11/09/2022
Publicado en
Diario de Navarra, El Diario Montañés y El Norte de Castilla
Pablo Pérez López |
Catedrático de Historia Contemporánea
Isabel II de Inglaterra ha sido un personaje doblemente real. Primero, porque ha sido regia, por oficio y desempeño. Segundo, porque ha conseguido mantenerse como realmente era, consistente, a pesar de vivir tiempos en que los personajes públicos han sido suplantados por su imagen a base de vivir para ella. Su coronación fue la primera televisada en la historia, pero ella no vivió para la televisión ni para los medios. Tuvo la suerte de poder permitírselo porque encarnaba una institución, la Corona, dotada de una estabilidad arraigada en la historia en un país amante de su historia y tradiciones.
Quizá por eso ha fascinado tanto a los medios, que le han prestado siempre atención, y también al mundo del audiovisual, que le ha dedicado obras memorables. Era tan real que había que recurrir a la ficción para tratar de entenderla. Y, con todo, ninguna de esas ficciones consiguió desviarla de su manera de ser y de entender su tarea.
Quizá por eso, por ser tan estable en tiempos de disolución, ha sido tan popular en ámbitos muy diversos. Por cierto, que la disolución política fue una de las tareas que hubo de abordar con frecuencia. Ha sido la reina de la liquidación del imperio británico, y ha sabido serlo con tal entereza que el reino ha permanecido vivo y estable a través de todo el proceso, al mismo tiempo que conseguía mantener una asociación de antiguas colonias, la Commonwealth, gracias a la intangible atracción ejercida por el estilo británico que ella en buena medida encarnaba. Su entereza ha tenido el mérito de transmitir un mensaje de estabilidad a un país que ha pasado de recelar de los referéndums a celebrar dos durante su reinado para aprobar cosas opuestas, como el ingreso y la salida de la Unión Europea.
Ha sido una mujer moderada en tiempo de excesos. Su considerable fortuna personal no fue nunca para ella ocasión de extravagancias ni de alardes, en un mundo en que los excesos de los ricos y famosos competían en estridencia. Si a su alrededor no han faltado escándalos, ella no ha sido ocasión de ninguno.
Ha sido también una figura eminentemente familiar en una era de creciente individualismo que pone a prueba las familias. La suya es, ciertamente, muy especial, pero no por eso menos humana. Y ha debido lidiar con dificultades no pequeñas para mantenerla estable y unida, cambiante y al mismo tiempo fiel a su misión. Es otro de los elementos que han contribuido a su popularidad al unir a su misión política el carácter de representación simbólica de las familias británicas.

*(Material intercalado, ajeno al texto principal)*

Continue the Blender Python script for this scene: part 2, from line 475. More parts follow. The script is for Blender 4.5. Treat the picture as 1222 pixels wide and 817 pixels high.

La difícil historia familiar de su sucesor, el hoy rey Carlos de Inglaterra, no augura un tiempo fácil para la continuidad de la institución precisamente por la diferencia entre su trayectoria y la de su madre.
Isabel II se ha mostrado también como alguien fiel en medio de la exaltación de la veleidad. Ese, quizá, ha sido uno de sus aciertos mayores. Esa lealtad a sí misma y a lo que representan los suyos, unida a su larga continuidad temporal, han conseguido hacer de su figura una institución que rebasaba las fronteras británicas y la convertían en símbolo de una época. Con frecuencia, de lo mejor de una época.
Ha sido también una reina con sentido trascendente en medio de una atmósfera de secularización y desencanto. Y lo ha sido con tal naturalidad que nadie ha querido o se ha atrevido impugnar su actitud y sus creencias. Hasta las burlas parecían engrandecerla, reflejando así uno de los atributos más característicos de la divinidad. Quizá por eso ha sido también resistente a los desaires y a las desgracias. Ha conseguido pasar por encima de ellas con señorío, algo mucho más deseable y grandioso que el empoderamiento.
Como todo ser humano, ha cometido errores y, como los mejores de los nuestros, ha sabido aprender de ellos. Eso la ha hecho extraordinariamente útil en su oficio político: la ha habilitado para convivir con primeros ministros y gobiernos muy distintos, en tiempos fáciles y menos fáciles, y ha sabido estar en su papel arbitral y simbólico, paciente y firme, prestando así un servicio que los políticos y los ciudadanos no han podido sino agradecer.
Se ha mostrado, también, consciente de sus limitaciones. Había cosas que no podía hacer, asuntos que no conseguía encauzar, y se ha plegado a la realidad de los hechos. Eso le confería un cierto aroma de humildad que la hacía atractiva.
Por todo eso, pienso que Isabel II de Inglaterra ha sido para su tiempo una figura de gran solidez, un punto de referencia, una roca. Que esto haya ocurrido en tiempos en que la sociedad perdía firmeza y se hacía cada vez más líquida, ha acentuado el contraste que la ha hecho destacar.